Below code makes use of comparison function to count the occurrences.
#include <iostream>
#include <map>
#include <vector>
#include <algorithm>
using namespace std;
struct Elem
{
int index;
int num;
};
std::map<int, int> countMap; //Count map
std::map<int, bool> visitedMap;
bool compare(Elem a, Elem b)
{
if(visitedMap[a.index] == false)
{
visitedMap[a.index] = true;
countMap[a.num]++;
}
if(visitedMap[b.index] == false)
{
visitedMap[b.index] = true;
countMap[b.num]++;
}
return a.num < b.num;
}
int main()
{
vector<Elem> v;
Elem e[5] = {{0, 10}, {1, 20}, {2, 30}, {3, 10}, {4, 20} };
for(size_t i = 0; i < 5; i++)
v.push_back(e[i]);
std::sort(v.begin(), v.end(), compare);
for(map<int, int>::iterator it = countMap.begin(); it != countMap.end(); it++)
cout<<"Element : "<<it->first<<" occurred "<<it->second<<" times"<<endl;
}
Output:
Element : 10 occurred 2 times
Element : 20 occurred 2 times
Element : 30 occurred 1 times
If you have lots of duplicates, the fastest way to accomplish this task is probably to first count duplicates using a hash map, which is O(n), and then to sort the map, which is O(m log m) where m is the number of unique values.
Something like this (in c++11):
#include <algorithm>
#include <unordered_map>
#include <utility>
#include <vector>
std::vector<std::pair<int, int>> uniqsort(const std::vector<int>& v) {
std::unordered_map<int, int> count;
for (auto& val : v) ++count[val];
std::vector<std::pair<int, int>> result(count.begin(), count.end());
std::sort(result.begin(), result.end());
return result;
}
There are lots of variations on the theme, depending on what you need, precisely.
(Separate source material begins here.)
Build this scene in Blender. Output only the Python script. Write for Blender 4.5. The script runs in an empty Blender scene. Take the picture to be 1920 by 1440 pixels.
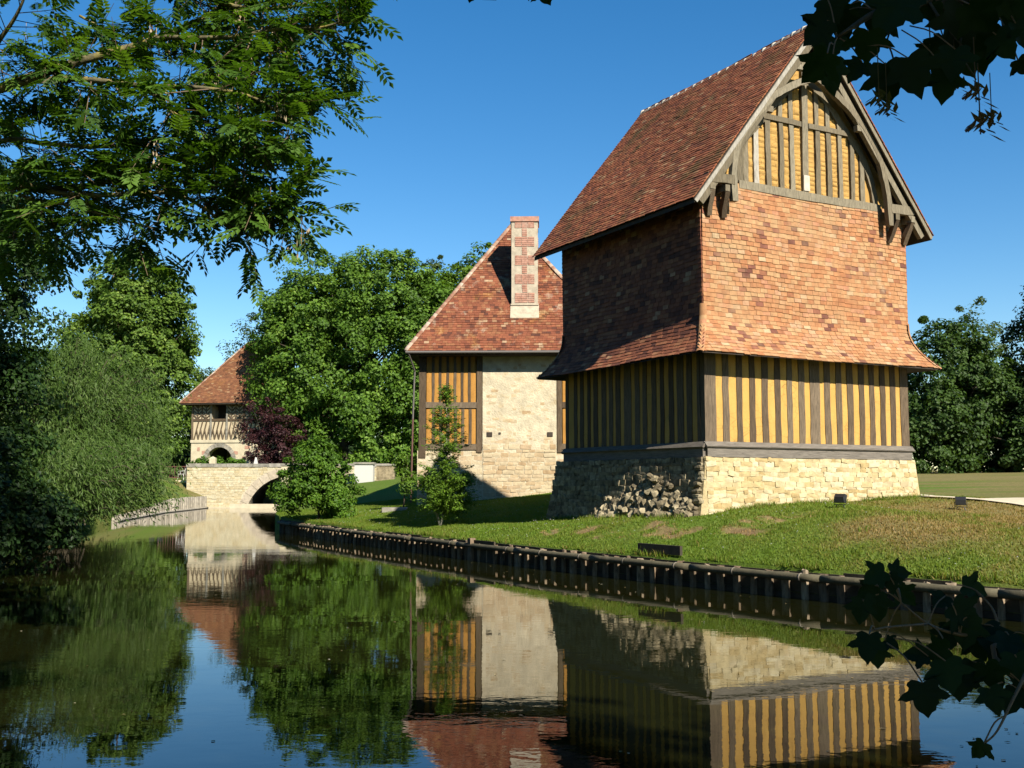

For example, perhaps you don't even need the result to be sorted; maybe it's enough to just have the count map. Or maybe you would prefer the result to be a sorted map from int to int, in which case you could just build a regular std::map, instead. (That would be O(n log m).) Or maybe you know something about the values which make them faster to sort (like the fact that they are small integers in a known range.) And so on.